東京都練馬区の中学校が生徒が利用するSNSのパスワードを提出させた問題をめぐり、パスワード記入欄のあるリーフレットは昨年度も、全98の小中学校の児童・生徒を対象に配布されていた。
配布当初、パスワード欄は「未記載」や「マスキングした状態」で提出するよう呼びかけられておらず、記入した児童・生徒のSNSパスワードを学校側が把握できる状態になっていた。
区教委への取材や、ハフポスト日本版の調べで明らかになった。
問題となったのは「SNS練馬区ルール」。
子どもたちのSNSをめぐるトラブルを念頭に、各家庭への啓発やルールづくりを促すため、区教委が2020年度用に作成。
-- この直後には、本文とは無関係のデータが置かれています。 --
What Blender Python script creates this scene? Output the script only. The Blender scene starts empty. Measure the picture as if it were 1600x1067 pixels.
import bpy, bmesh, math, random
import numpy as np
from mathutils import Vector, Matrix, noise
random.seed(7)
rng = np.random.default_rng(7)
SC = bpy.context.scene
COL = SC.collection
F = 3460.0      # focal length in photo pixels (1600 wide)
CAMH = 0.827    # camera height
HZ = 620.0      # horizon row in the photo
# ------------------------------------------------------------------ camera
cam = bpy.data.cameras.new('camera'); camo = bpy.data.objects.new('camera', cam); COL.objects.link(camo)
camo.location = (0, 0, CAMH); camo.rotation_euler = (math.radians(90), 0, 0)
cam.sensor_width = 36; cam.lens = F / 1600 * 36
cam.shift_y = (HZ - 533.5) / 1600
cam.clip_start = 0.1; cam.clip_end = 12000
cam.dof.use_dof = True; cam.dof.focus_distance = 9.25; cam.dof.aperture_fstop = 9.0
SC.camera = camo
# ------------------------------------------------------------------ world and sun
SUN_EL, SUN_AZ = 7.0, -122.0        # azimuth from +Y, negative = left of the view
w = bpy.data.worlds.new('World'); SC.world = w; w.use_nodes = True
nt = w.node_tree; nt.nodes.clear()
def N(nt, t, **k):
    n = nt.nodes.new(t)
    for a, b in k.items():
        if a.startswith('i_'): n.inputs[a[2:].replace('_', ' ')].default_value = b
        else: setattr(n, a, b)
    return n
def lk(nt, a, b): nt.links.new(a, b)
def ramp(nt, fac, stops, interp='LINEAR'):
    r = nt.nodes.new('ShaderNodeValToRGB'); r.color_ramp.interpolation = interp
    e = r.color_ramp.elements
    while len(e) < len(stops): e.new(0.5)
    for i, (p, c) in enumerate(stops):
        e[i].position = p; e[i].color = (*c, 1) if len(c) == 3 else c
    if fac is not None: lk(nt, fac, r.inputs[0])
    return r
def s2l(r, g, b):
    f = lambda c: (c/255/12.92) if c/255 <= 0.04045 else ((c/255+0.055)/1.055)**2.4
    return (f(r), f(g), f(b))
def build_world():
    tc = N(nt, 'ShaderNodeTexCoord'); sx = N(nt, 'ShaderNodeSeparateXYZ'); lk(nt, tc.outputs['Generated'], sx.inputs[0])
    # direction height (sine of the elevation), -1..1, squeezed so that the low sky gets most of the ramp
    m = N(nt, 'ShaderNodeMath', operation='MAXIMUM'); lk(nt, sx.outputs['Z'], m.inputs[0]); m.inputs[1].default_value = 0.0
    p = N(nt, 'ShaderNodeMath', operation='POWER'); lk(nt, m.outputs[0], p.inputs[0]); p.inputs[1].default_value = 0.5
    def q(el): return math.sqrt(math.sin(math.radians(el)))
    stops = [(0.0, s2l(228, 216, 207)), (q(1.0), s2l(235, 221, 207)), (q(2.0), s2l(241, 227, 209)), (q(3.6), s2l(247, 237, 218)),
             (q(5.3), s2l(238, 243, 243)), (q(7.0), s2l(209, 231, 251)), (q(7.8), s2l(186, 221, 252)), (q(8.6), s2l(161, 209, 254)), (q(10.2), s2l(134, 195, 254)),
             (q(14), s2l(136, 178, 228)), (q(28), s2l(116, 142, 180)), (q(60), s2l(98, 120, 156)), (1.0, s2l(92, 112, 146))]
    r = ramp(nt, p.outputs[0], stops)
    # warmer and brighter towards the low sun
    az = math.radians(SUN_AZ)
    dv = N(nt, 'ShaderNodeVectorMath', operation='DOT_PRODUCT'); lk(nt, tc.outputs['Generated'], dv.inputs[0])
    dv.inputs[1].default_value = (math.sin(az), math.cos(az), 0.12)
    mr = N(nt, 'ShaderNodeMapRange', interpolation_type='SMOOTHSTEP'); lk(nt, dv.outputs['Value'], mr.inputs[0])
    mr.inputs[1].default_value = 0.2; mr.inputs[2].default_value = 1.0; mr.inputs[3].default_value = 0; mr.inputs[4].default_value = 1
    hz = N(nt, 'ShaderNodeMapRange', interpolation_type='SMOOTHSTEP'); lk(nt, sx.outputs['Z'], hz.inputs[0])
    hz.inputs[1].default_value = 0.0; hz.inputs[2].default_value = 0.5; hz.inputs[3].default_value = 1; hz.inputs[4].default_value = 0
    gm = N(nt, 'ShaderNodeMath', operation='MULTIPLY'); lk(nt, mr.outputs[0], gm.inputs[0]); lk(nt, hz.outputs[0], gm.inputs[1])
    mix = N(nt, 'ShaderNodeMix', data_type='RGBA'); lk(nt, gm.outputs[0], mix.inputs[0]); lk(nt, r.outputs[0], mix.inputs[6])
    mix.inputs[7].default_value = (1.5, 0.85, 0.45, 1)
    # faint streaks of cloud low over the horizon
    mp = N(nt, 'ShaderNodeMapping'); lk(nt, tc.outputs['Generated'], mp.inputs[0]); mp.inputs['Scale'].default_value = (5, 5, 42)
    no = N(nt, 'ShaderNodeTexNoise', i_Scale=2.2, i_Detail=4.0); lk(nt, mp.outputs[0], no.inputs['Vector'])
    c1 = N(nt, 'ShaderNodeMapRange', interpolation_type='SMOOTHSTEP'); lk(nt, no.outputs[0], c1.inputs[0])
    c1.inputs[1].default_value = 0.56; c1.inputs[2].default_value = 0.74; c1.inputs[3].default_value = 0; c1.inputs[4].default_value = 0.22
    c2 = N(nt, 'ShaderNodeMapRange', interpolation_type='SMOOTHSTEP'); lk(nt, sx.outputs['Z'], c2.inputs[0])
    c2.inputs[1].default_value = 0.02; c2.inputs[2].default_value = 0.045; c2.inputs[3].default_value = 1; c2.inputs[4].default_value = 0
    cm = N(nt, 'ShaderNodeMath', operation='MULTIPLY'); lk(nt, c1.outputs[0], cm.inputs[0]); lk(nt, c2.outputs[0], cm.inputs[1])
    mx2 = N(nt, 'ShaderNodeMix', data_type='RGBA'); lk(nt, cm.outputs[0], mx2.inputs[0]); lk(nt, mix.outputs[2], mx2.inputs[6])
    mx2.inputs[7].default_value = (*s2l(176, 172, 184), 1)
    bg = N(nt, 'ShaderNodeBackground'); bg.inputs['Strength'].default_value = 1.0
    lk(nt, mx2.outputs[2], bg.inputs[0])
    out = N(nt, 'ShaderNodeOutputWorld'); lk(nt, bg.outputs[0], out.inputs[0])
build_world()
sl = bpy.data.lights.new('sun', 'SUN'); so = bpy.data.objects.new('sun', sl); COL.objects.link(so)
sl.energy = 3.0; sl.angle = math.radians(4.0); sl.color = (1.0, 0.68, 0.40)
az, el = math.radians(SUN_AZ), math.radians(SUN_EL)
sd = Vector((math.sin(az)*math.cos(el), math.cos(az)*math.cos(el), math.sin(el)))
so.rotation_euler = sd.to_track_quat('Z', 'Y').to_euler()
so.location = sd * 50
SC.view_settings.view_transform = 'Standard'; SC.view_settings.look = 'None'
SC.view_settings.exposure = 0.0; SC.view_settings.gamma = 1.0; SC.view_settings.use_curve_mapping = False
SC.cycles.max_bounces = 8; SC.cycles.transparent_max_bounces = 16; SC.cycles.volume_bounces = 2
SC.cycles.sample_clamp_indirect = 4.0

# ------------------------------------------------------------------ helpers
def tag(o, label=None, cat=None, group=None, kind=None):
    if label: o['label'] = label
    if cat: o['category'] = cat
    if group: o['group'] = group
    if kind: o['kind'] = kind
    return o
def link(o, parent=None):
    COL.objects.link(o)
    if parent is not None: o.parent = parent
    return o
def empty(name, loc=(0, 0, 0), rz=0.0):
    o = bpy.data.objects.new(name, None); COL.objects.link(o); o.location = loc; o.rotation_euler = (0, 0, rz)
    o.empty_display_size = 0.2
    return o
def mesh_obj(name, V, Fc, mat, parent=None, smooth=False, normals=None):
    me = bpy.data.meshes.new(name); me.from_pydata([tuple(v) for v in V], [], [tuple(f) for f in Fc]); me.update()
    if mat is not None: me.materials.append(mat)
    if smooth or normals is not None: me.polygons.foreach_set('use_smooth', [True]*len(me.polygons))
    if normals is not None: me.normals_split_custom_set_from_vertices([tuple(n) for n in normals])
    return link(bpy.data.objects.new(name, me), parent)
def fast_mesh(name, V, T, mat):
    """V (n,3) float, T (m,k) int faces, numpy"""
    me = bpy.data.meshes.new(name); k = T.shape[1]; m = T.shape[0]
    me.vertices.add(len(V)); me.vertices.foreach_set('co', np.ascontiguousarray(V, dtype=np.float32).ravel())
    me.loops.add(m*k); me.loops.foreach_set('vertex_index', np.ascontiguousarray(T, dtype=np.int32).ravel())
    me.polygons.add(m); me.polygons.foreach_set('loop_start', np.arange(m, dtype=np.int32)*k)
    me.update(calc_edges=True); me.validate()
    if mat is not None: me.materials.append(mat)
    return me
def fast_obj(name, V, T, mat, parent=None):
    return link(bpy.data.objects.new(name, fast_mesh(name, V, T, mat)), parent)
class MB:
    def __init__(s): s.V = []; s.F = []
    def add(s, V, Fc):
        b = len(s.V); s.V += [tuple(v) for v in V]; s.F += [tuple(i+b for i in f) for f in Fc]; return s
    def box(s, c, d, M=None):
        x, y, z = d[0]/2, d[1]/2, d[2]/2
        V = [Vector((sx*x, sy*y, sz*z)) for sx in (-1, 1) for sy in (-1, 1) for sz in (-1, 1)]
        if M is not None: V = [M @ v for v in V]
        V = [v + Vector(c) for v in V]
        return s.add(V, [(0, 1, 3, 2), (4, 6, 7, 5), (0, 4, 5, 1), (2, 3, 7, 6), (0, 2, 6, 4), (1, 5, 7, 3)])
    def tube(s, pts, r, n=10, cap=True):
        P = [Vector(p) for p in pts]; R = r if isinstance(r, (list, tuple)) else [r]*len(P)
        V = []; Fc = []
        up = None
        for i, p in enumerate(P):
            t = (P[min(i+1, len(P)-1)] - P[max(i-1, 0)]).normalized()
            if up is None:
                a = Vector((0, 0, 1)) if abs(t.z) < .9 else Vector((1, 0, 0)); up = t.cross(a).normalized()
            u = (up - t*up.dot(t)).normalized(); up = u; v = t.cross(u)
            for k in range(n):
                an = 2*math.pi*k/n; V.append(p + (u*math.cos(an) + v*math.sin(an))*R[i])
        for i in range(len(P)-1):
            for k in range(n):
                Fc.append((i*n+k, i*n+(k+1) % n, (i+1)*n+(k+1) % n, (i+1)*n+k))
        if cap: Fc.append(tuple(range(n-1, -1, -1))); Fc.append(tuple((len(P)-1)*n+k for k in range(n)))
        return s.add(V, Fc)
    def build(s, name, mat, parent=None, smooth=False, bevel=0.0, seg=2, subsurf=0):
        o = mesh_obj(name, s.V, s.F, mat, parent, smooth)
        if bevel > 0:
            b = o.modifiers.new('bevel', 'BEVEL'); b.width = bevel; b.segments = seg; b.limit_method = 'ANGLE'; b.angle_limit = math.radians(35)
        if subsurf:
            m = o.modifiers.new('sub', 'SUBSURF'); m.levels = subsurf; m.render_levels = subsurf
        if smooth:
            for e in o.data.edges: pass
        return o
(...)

SNSの1日の利用時間や「投稿しないよう気をつける内容」に並んで、パスワードを記入する欄がある。
リーフレットは2020年6月に順次配布。区の会議でパスワード欄に対して指摘があり、区教委がその年の8月、「未記載」 や「マスキングした状態」で家庭から提出してもらうよう各校に通知した。
だがこの間、すでに多くの学校が児童・生徒にリーフレットを配り終えていた。
区教委は、パスワードを提出した人数や、各校におけるリーフレットの保管方法などは把握していないという。情報漏洩やトラブルの報告は確認されていなかったと、ハフポスト日本版に説明している。リーフレットは児童・生徒側に返却された。
そして今年度。12月の保護者面談で活用しようとした区立中学校1校が、パスワード欄の記入が不要という説明をしないまま、276人にリーフレットを提出させたことが発覚し、この問題が明るみになった。
区教委は昨年度、リーフレットからパスワード欄をなくすことも検討したという。なぜそのまま使い続けたのか、ハフポスト日本版にこう説明する。
「家庭内でパスワードを共有するかについてはさまざまな意見がありますが、パスワードを共有し、保護者が管理することで、事件や事故に巻き込まれないようにしたいという人たちもいます。記入欄を残した上で、学校に提出する際は、未記載や消してもらうという対応をしていました」
今回の問題を受けて、今後はパスワード欄を削除する。